My Darling Clementine features a romance plot line, but it’s played in parallel with a story of feuding that leaves large numbers of the cast dead. Aside from Earp and Holliday there is virtually no overlap between the romance plot and the events leading to the gunfire. Clementine never refers to it, and you can almost imagine this as two films skilfully and gracefully cut together. Perhaps this is Ford’s intent: this is a film about community in the West, about the building and creation of a town and the shaping of relationships and friendships around it – that just happens to have as well a gang of murderers that Fonda needs to take down.


Tombstone is emerging from the Wild West – at a key moment half way through the film, Earp and Clementine dance (Earp with a surprising grace) at an outside ball to celebrate the opening of a church. It's just one sign of civilisation arriving in the town, with theatre on the way and even Holliday’s gambling den slowly becoming something a little bit less violent. Earp himself is a reluctant but honest lawman, repeatedly asking at the start “what kind of town is this?” and seemingly deciding to stay to sort the place out as well as find out who killed his brother. 

It’s telling in any case that Earp’s reaction to his brother being killed is to pick up a badge not a gun, but then you would expect nothing less from Henry Fonda. Fonda is at his most decent, and bashful, his most just and moral, the embodiment of law and justice. Fonda pitches the performance perfectly, a shy man who knows what’s right, but has the guts to go the extra mile to get it. Fonda also gets some wonderful chemistry from his interactions with Cathy Downs’ Clementine, each scene between them dripping with longing but a sad knowledge that nothing can come of it.

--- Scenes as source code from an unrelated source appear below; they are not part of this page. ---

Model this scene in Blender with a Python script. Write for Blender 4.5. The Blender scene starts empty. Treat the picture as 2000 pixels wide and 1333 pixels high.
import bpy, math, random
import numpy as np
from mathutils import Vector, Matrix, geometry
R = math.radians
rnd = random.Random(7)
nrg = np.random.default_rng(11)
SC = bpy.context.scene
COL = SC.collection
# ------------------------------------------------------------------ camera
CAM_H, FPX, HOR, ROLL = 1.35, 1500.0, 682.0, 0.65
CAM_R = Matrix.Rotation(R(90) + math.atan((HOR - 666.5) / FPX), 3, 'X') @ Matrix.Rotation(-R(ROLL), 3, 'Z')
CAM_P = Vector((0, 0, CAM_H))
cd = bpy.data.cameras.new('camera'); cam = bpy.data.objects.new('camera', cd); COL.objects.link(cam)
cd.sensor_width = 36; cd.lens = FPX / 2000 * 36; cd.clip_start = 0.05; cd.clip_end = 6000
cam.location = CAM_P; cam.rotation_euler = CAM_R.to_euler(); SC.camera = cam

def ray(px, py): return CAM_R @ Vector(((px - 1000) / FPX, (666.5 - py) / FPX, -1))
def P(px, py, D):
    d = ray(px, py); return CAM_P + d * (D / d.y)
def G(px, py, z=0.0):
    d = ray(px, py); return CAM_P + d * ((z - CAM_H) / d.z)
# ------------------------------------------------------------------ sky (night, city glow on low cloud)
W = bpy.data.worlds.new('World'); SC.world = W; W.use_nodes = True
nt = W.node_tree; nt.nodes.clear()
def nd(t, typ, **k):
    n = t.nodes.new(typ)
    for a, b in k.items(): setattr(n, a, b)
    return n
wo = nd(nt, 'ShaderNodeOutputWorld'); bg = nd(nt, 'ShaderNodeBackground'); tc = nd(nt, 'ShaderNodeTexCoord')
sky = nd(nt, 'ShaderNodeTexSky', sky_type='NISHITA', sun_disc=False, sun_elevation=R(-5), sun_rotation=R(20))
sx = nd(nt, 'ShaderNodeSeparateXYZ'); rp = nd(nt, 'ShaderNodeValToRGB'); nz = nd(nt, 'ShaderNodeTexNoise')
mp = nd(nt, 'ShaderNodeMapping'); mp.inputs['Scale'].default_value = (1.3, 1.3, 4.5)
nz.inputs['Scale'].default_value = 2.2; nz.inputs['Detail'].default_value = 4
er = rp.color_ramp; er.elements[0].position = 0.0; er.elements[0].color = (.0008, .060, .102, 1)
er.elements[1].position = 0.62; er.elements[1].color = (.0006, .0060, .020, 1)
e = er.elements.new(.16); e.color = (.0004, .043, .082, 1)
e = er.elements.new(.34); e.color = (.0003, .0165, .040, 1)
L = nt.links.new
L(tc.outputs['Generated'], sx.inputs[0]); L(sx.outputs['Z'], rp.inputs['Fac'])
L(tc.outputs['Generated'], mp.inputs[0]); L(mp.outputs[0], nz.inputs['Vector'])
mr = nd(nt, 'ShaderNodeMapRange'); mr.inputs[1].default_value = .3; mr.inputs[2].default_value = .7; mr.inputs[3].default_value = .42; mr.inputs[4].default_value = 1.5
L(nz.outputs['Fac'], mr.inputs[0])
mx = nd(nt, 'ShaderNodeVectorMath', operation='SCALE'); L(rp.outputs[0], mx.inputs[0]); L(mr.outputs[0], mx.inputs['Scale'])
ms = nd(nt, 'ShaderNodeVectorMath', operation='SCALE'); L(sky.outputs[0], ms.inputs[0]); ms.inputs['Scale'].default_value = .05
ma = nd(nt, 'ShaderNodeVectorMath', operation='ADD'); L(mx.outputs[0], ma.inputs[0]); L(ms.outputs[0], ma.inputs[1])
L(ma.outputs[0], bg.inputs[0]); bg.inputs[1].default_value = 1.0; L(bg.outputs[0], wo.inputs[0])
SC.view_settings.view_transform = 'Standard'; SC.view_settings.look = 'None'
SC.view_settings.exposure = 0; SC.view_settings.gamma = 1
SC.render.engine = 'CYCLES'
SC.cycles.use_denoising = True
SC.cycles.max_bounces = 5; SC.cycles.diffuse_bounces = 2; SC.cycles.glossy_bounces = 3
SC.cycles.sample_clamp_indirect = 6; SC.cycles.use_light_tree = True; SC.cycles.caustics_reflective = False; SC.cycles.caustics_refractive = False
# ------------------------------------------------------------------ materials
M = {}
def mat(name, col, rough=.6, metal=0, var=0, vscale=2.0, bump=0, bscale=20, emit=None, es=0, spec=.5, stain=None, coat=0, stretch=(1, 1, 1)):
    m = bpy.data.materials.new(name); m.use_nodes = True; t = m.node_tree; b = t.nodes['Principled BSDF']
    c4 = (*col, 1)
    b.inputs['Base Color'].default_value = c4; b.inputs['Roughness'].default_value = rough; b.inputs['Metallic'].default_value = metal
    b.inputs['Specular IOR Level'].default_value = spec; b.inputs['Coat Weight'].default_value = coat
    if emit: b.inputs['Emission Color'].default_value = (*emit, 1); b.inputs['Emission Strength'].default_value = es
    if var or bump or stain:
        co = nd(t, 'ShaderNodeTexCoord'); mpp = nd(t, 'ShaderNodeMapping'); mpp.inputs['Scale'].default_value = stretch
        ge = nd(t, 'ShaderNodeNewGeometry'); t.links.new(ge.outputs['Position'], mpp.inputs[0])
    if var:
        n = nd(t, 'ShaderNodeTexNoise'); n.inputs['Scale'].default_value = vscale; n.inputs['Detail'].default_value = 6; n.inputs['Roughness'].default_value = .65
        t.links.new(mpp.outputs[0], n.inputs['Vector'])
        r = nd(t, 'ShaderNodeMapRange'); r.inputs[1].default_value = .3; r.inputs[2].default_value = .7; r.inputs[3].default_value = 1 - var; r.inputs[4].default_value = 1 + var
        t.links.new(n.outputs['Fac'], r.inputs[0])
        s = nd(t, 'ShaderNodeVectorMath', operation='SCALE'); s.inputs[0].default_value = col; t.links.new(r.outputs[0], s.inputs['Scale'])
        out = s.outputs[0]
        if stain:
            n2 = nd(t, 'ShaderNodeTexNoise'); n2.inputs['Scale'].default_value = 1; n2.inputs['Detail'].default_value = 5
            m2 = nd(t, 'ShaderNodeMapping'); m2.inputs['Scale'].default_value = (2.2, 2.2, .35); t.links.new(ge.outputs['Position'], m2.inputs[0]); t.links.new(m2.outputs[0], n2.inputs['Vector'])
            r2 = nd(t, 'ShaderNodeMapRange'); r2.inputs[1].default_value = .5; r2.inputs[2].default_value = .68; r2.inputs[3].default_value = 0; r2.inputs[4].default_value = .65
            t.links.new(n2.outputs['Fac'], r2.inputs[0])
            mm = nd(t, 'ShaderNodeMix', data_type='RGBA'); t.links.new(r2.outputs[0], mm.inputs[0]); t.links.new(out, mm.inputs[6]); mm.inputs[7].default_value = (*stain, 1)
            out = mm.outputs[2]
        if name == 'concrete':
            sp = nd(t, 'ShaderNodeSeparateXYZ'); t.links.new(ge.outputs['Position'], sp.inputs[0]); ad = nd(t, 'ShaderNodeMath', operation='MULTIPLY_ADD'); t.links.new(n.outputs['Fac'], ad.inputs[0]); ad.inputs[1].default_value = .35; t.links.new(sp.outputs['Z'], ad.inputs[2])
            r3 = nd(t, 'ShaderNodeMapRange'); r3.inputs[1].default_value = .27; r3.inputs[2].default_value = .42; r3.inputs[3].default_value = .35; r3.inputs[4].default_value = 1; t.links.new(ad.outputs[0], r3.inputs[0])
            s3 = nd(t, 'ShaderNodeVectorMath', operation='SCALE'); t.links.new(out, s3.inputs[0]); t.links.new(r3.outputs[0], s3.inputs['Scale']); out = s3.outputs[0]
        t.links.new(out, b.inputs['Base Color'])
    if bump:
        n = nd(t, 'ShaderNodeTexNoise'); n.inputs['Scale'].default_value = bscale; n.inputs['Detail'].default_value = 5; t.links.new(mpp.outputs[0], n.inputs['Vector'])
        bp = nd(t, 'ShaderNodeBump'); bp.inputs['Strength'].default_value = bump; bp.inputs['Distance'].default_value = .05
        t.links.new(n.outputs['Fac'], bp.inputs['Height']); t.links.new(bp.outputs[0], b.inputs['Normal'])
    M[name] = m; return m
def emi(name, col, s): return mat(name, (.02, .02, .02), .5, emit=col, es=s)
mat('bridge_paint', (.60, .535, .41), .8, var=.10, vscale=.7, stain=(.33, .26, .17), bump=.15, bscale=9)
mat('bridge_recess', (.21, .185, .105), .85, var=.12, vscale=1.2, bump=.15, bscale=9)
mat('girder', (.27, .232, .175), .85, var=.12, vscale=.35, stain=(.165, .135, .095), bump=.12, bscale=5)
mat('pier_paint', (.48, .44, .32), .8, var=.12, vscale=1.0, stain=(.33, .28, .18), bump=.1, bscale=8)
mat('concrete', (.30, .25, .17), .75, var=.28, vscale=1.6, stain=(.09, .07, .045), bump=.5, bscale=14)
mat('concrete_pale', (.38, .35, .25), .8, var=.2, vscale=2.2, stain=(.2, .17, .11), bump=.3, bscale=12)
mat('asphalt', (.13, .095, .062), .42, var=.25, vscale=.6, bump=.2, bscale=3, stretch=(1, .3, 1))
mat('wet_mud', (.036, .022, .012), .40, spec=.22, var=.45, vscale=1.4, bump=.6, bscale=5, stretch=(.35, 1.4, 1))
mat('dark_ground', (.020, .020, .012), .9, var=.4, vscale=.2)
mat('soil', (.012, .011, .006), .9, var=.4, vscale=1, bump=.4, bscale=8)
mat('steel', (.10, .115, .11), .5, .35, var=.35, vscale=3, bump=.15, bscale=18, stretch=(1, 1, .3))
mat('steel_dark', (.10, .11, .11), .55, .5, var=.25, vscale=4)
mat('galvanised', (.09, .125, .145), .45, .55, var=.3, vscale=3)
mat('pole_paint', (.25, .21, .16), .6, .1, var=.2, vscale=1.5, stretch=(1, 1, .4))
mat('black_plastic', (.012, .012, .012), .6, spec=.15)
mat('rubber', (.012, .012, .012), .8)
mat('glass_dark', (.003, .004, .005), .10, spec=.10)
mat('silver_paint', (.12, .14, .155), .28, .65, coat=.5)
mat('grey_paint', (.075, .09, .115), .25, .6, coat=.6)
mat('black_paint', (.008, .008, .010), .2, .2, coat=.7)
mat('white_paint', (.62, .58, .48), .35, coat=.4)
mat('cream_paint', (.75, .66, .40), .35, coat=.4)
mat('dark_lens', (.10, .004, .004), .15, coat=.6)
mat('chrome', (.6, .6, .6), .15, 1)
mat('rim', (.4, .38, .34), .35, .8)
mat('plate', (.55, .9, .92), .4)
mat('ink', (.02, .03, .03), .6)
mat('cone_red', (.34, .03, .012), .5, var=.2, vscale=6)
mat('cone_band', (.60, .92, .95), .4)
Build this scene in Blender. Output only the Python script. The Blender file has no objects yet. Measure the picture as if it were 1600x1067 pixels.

There are a whole host of reasons for that, not least her past relationship with Doc. If there is a second heart to the film, it’s the uneasy semi-friendship that grows between Holliday and Earp. It’s a beautifully judged, wordlessly expressed mixture of regard, respect and suspicion, of two men who have taken very different paths in life but recognise in each other a common world view, a yearning for peace and poetry under the guns. Holliday – dying although you wouldn’t think it considering the hale and hearty look of Victor Mature – is a dangerous man but a fair one, not like the arrogant destructiveness of the Clantons. He’s even able to juggle respectful relations, not least with Linda Darnell’s showgirl. Mature gives a decent performance, hampered by his essential earnest woodenness from really exploring the depths of a TB suffering physician turned gunslinger, but able to express a basic decency and touch of poetry.

It’s a film about small moments between these characters that culminates in parallel with a gun fight that burns out of the clash between the Earps and Clantons. The Earps are of course all thoroughly decent, upright sorts while the Clantons are unclean, unshaven (first thing Wyatt does in the film is get shaved!) types, led by a bullying Walter Brennan. The gunfight is spectacular, but it’s part of one of two films, followed as it is with Earp’s sad departure from the town and the culmination of the unspoken love between him and Clementine. But isn’t that part of the myth? And with its romance, its heroic stand against injustice and its epic sweep and brilliance, My Darling Clementine is a celebration of the myth and power of the West.